Auf jeden Fall. Mit Blick auf die Ampel ist klar, dass wir linke Mehrheiten aufbauen müssen. Die Ampelkoalition wird ihrer Verantwortung nicht gerecht und hat nicht die notwendige soziale Basis, um etwas umzusetzen. Das muss man auch den Grünen vermitteln. Im Klimaschutz kommt man nicht weiter, wenn soziale Fragen hintangestellt werden. Allerdings garantieren auch linke Mehrheiten nicht, dass die Welt automatisch besser wird. Die Linksjugend war zum Beispiel gegen die Beteiligung an Rot-Rot-Grün in Berlin, dafür hatte ich viel Verständnis. Der Unterschied zur Ampel scheint dort nicht allzu groß. Es kann der politischen Linken auch schaden, wenn man in eine Regierungsbeteiligung geht, ohne den gesellschaftlichen Rückhalt zu haben, um ein rot-rot-grünes Projekt gegen die Kapitalfraktionen durchzusetzen.

Um Gegenmacht aufzubauen, braucht man Ausdauer und Kraft.
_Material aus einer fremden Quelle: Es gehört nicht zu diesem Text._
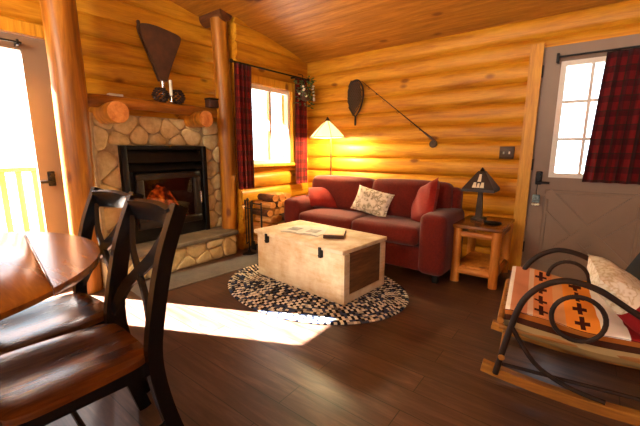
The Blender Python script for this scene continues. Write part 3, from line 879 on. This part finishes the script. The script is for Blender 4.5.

Wie schaffst du es, am Ball zu bleiben, zumal du immer wieder heftigen Gegenwind bekommst? Als du letztes Jahr Ko-Vorsitzende geworden bist, gab es einen Shitstorm bei Twitter und man hat gemerkt, es macht etwas, wenn eine junge Schwarze Aktivistin, die für soziale Gerechtigkeit einstehen will, sich gegen die Herrschenden stellt. Aber auch innerhalb deiner Partei wird es sicher nicht nur positive Reaktionen auf deine Vorschläge und Radikalität geben.

Natürlich ist es nicht immer einfach. Aber ich glaube fest daran, dass Dinge anders sein können. Meine eigene Erfahrung mit Armut hat bei mir das Bewusstsein geschaffen, dass niemand so leben sollte. Die Arbeit in der Grünen Jugend gibt mir auch viel Kraft. Es ist etwas sehr Schönes, so viele Verbündete zu haben, mit denen man sich unterhaken kann. Das ist sicher auch ein Faktor dafür, am Ball bleiben zu wollen. In meiner politischen Arbeit habe ich gelernt, dass Macht wachsen kann, auch die der politischen Linken.